--- BEGIN ---
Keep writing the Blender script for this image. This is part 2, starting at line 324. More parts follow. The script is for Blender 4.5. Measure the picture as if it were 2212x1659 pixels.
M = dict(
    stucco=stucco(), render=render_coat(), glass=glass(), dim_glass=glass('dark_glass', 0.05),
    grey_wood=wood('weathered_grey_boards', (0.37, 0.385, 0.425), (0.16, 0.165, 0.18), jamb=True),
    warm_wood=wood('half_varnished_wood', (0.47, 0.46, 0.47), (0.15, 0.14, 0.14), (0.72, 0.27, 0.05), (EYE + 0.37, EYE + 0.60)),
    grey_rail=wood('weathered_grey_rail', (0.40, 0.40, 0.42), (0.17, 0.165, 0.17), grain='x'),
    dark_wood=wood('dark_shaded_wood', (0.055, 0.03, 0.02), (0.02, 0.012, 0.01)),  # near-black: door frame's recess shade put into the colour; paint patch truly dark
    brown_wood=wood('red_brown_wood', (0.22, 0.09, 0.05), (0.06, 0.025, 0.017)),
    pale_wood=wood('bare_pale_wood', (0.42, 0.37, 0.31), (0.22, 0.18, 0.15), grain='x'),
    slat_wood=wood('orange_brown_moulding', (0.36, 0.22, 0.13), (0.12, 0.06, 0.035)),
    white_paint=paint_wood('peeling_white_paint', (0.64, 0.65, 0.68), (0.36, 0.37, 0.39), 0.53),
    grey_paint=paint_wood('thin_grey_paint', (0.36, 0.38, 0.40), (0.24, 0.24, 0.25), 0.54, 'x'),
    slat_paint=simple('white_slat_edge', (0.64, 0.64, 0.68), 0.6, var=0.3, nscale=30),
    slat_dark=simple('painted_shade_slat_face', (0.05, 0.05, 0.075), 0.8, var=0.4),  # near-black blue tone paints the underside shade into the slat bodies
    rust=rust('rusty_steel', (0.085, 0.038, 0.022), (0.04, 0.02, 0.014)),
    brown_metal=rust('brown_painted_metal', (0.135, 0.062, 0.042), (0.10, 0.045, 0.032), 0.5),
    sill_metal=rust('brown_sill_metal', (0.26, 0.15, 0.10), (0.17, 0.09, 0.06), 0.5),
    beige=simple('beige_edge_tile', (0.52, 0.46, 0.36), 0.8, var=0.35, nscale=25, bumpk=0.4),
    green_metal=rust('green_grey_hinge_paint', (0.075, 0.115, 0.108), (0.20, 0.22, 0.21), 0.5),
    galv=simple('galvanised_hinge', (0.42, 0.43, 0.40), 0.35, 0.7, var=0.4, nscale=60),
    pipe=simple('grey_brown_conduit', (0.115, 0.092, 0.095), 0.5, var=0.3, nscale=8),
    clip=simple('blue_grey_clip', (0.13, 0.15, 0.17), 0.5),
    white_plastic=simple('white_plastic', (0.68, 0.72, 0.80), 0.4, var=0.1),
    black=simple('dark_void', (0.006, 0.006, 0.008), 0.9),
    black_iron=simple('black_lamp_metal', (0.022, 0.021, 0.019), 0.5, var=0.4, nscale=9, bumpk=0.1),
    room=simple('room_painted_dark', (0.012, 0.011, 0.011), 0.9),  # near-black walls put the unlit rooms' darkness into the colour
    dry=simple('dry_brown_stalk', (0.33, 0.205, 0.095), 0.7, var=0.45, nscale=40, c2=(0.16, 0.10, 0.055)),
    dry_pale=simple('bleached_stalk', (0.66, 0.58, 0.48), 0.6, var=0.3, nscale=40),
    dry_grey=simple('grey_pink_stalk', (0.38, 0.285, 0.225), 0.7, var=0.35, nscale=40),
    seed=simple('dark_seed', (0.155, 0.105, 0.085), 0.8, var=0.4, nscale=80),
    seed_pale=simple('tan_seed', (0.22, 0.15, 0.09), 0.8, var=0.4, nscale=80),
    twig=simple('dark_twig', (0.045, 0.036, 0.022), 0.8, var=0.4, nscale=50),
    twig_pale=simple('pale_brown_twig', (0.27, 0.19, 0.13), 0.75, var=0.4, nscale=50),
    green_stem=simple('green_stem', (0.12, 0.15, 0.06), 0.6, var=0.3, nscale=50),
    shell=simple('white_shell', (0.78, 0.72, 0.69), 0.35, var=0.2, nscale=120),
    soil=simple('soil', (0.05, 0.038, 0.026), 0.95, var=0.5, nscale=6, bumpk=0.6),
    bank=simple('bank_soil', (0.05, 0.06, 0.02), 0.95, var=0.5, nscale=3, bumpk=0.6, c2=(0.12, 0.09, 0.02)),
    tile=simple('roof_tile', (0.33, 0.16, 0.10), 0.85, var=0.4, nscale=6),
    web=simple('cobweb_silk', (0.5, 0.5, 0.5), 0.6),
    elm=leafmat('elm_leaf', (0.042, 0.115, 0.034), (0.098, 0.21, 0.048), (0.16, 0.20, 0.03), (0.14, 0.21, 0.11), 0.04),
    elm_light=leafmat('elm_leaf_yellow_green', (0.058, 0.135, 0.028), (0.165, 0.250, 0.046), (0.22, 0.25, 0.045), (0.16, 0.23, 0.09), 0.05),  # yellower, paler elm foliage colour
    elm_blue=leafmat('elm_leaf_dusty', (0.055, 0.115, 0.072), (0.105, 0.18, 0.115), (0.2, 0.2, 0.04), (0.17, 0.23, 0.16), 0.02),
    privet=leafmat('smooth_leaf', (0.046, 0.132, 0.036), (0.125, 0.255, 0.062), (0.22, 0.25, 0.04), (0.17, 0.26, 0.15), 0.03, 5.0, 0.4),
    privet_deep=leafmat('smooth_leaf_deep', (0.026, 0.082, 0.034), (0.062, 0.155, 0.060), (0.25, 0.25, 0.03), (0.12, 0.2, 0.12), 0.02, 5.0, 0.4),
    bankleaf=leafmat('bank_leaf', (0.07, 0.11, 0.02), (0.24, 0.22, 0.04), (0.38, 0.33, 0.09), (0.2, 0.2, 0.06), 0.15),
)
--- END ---
### [STATED GOAL]
Show all lines above holding "leafmat".

### [ANSWER FOR THE TASK]
    elm=leafmat('elm_leaf', (0.042, 0.115, 0.034), (0.098, 0.21, 0.048), (0.16, 0.20, 0.03), (0.14, 0.21, 0.11), 0.04),
    elm_light=leafmat('elm_leaf_yellow_green', (0.058, 0.135, 0.028), (0.165, 0.250, 0.046), (0.22, 0.25, 0.045), (0.16, 0.23, 0.09), 0.05),  # yellower, paler elm foliage colour
    elm_blue=leafmat('elm_leaf_dusty', (0.055, 0.115, 0.072), (0.105, 0.18, 0.115), (0.2, 0.2, 0.04), (0.17, 0.23, 0.16), 0.02),
    privet=leafmat('smooth_leaf', (0.046, 0.132, 0.036), (0.125, 0.255, 0.062), (0.22, 0.25, 0.04), (0.17, 0.26, 0.15), 0.03, 5.0, 0.4),
    privet_deep=leafmat('smooth_leaf_deep', (0.026, 0.082, 0.034), (0.062, 0.155, 0.060), (0.25, 0.25, 0.03), (0.12, 0.2, 0.12), 0.02, 5.0, 0.4),
    bankleaf=leafmat('bank_leaf', (0.07, 0.11, 0.02), (0.24, 0.22, 0.04), (0.38, 0.33, 0.09), (0.2, 0.2, 0.06), 0.15),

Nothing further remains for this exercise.